• _Task details_
Set down the listing below verbatim, but only from its first line through the line containing "outlet((XR, 3.0580, 0.3600), -PI".

• _Material supplied_
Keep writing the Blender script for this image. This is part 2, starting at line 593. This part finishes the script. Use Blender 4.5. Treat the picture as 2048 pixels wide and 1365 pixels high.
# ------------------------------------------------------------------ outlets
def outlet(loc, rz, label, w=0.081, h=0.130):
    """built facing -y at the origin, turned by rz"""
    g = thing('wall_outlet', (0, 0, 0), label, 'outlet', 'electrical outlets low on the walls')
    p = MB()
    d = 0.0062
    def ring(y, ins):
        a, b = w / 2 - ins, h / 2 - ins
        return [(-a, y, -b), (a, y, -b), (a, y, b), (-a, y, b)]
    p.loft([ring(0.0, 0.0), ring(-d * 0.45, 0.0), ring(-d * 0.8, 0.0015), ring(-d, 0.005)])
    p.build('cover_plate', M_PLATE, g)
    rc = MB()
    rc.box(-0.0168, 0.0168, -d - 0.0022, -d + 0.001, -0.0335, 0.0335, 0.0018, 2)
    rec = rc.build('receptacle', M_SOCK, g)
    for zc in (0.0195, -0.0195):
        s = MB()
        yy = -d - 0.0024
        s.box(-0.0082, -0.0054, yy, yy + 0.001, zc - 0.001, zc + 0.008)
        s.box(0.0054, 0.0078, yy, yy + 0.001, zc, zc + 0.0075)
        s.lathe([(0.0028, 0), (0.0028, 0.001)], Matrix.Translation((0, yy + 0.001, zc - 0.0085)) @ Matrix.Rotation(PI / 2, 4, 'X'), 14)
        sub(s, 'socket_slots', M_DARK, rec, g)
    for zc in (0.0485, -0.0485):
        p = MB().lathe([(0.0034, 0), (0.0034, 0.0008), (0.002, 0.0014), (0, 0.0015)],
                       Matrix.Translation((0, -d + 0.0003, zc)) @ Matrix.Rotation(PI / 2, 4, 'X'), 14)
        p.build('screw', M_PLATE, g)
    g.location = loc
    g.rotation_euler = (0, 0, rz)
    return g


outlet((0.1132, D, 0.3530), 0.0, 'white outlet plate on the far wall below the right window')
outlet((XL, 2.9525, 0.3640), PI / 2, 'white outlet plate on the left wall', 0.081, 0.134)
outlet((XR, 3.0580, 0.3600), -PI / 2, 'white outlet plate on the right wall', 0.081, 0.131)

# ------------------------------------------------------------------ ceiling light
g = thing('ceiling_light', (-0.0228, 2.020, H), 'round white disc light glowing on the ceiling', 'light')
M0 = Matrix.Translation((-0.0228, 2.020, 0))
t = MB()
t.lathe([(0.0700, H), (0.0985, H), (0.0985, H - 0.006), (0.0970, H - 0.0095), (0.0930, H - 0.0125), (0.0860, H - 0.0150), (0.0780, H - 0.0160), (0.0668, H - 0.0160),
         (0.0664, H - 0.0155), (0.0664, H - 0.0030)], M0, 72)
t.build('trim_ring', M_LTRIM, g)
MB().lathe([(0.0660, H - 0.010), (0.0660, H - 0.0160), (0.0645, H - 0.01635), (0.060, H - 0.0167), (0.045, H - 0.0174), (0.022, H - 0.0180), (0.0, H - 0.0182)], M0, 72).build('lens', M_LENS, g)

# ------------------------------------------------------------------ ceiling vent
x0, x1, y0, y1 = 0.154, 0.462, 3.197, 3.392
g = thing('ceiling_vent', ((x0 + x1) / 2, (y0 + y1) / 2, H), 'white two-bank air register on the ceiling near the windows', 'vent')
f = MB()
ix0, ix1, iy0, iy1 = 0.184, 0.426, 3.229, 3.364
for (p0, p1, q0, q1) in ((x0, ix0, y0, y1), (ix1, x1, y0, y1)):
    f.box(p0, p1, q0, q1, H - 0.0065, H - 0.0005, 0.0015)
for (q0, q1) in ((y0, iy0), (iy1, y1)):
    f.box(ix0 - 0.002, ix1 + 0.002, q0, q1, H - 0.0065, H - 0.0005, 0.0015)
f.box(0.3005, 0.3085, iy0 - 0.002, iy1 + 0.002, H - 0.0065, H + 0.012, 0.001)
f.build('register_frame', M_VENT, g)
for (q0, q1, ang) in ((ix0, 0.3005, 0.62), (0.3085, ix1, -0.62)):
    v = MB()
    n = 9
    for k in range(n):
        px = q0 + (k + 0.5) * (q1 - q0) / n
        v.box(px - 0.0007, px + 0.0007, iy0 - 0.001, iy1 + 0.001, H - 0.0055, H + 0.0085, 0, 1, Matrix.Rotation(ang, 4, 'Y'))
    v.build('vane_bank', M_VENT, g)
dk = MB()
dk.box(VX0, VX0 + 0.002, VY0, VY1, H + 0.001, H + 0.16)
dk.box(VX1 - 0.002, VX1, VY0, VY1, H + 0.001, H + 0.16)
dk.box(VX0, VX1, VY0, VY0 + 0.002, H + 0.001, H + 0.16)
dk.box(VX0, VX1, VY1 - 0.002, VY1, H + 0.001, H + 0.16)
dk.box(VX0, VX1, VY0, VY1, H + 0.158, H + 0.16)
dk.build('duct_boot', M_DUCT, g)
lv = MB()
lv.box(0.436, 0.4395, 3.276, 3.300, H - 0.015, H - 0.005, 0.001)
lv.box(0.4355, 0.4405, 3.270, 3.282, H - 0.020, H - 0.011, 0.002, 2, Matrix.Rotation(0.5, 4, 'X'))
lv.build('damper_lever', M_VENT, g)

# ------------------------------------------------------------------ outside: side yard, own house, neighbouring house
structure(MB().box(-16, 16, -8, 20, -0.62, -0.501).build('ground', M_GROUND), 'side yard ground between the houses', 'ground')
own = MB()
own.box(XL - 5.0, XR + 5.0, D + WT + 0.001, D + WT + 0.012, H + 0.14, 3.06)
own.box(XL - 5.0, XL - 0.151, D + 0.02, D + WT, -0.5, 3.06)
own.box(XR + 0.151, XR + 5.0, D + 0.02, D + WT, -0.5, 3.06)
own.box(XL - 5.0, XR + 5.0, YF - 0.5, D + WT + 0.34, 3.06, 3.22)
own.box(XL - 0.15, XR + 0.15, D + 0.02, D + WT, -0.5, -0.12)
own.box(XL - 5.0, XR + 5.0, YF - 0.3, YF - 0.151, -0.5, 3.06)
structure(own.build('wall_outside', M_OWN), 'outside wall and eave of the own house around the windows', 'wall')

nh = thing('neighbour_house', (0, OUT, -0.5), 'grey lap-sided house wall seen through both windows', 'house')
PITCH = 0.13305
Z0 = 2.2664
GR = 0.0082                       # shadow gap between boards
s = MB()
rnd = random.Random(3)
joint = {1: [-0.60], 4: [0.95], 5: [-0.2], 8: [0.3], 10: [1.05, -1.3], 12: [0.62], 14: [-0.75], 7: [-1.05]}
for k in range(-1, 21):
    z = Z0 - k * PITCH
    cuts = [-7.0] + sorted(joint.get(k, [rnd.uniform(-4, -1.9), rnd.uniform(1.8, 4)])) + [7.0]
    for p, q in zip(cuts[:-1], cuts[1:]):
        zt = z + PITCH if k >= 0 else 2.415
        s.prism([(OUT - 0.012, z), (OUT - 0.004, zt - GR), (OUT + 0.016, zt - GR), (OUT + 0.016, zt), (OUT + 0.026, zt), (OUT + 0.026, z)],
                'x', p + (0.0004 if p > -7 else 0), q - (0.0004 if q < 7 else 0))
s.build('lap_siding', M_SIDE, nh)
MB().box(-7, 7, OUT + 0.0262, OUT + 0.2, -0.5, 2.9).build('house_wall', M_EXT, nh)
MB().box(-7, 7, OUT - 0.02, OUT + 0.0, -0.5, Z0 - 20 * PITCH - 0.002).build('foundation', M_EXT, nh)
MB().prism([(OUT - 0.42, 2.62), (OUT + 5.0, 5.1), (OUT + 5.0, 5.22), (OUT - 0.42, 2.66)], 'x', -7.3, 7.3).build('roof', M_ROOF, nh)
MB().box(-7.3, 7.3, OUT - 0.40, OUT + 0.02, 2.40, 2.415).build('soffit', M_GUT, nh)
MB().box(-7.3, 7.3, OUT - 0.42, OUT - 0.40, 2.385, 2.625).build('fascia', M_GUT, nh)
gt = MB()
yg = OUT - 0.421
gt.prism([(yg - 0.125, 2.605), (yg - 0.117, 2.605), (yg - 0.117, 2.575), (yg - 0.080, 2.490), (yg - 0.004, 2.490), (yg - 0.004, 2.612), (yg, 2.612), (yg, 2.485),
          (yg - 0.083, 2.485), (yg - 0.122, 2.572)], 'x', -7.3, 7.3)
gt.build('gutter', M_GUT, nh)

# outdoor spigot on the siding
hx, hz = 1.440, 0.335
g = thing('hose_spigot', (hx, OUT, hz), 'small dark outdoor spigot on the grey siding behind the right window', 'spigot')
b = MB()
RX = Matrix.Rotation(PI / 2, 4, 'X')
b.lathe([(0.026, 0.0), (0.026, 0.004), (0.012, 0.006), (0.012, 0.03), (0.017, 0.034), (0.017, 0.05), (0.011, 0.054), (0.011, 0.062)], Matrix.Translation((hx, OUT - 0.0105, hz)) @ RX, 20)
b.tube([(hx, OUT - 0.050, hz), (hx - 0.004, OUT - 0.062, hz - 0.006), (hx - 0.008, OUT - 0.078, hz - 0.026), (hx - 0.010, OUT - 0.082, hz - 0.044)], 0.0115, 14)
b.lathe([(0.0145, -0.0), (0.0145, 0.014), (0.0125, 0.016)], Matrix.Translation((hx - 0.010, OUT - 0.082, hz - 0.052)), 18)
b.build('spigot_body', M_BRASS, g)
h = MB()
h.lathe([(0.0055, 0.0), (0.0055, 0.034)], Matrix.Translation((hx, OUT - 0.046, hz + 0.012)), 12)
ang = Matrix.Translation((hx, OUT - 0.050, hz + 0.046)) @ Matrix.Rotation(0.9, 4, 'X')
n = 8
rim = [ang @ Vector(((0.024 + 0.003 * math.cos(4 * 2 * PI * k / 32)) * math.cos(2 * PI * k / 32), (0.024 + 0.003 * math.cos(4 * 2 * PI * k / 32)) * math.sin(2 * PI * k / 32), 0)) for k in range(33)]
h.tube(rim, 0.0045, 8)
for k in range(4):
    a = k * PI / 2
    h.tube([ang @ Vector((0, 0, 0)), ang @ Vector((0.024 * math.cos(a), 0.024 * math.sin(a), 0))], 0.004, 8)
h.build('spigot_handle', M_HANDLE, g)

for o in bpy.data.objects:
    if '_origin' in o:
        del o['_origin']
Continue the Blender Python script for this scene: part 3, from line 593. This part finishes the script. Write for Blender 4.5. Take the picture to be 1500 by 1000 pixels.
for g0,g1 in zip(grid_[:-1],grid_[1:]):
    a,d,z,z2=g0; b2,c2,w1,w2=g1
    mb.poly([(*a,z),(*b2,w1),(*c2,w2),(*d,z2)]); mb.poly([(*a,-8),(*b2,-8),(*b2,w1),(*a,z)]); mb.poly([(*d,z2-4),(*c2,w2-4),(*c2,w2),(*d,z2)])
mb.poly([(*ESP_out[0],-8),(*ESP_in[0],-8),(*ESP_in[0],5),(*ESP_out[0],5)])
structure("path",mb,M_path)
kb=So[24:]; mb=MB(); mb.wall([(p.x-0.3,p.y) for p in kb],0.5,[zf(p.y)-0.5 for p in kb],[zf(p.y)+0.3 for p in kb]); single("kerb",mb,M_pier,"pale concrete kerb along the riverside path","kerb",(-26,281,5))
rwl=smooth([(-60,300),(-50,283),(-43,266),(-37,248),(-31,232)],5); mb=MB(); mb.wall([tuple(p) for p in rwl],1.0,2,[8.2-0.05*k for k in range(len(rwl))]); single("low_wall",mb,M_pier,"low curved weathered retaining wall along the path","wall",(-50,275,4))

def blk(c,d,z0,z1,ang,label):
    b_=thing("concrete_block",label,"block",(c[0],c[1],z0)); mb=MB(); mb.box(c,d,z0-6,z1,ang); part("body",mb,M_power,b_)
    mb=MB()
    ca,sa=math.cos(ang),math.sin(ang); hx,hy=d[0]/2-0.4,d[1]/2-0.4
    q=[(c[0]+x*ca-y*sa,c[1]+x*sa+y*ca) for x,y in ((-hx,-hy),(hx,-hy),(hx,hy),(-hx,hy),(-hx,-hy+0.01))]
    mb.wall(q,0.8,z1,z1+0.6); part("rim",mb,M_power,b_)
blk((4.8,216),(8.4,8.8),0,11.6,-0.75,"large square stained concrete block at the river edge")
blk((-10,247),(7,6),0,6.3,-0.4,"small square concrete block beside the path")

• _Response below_
Keep writing the Blender script for this image. This is part 2, starting at line 593. This part finishes the script. Use Blender 4.5. Treat the picture as 2048 pixels wide and 1365 pixels high.
# ------------------------------------------------------------------ outlets
def outlet(loc, rz, label, w=0.081, h=0.130):
    """built facing -y at the origin, turned by rz"""
    g = thing('wall_outlet', (0, 0, 0), label, 'outlet', 'electrical outlets low on the walls')
    p = MB()
    d = 0.0062
    def ring(y, ins):
        a, b = w / 2 - ins, h / 2 - ins
        return [(-a, y, -b), (a, y, -b), (a, y, b), (-a, y, b)]
    p.loft([ring(0.0, 0.0), ring(-d * 0.45, 0.0), ring(-d * 0.8, 0.0015), ring(-d, 0.005)])
    p.build('cover_plate', M_PLATE, g)
    rc = MB()
    rc.box(-0.0168, 0.0168, -d - 0.0022, -d + 0.001, -0.0335, 0.0335, 0.0018, 2)
    rec = rc.build('receptacle', M_SOCK, g)
    for zc in (0.0195, -0.0195):
        s = MB()
        yy = -d - 0.0024
        s.box(-0.0082, -0.0054, yy, yy + 0.001, zc - 0.001, zc + 0.008)
        s.box(0.0054, 0.0078, yy, yy + 0.001, zc, zc + 0.0075)
        s.lathe([(0.0028, 0), (0.0028, 0.001)], Matrix.Translation((0, yy + 0.001, zc - 0.0085)) @ Matrix.Rotation(PI / 2, 4, 'X'), 14)
        sub(s, 'socket_slots', M_DARK, rec, g)
    for zc in (0.0485, -0.0485):
        p = MB().lathe([(0.0034, 0), (0.0034, 0.0008), (0.002, 0.0014), (0, 0.0015)],
                       Matrix.Translation((0, -d + 0.0003, zc)) @ Matrix.Rotation(PI / 2, 4, 'X'), 14)
        p.build('screw', M_PLATE, g)
    g.location = loc
    g.rotation_euler = (0, 0, rz)
    return g


outlet((0.1132, D, 0.3530), 0.0, 'white outlet plate on the far wall below the right window')
outlet((XL, 2.9525, 0.3640), PI / 2, 'white outlet plate on the left wall', 0.081, 0.134)
outlet((XR, 3.0580, 0.3600), -PI / 2, 'white outlet plate on the right wall', 0.081, 0.131)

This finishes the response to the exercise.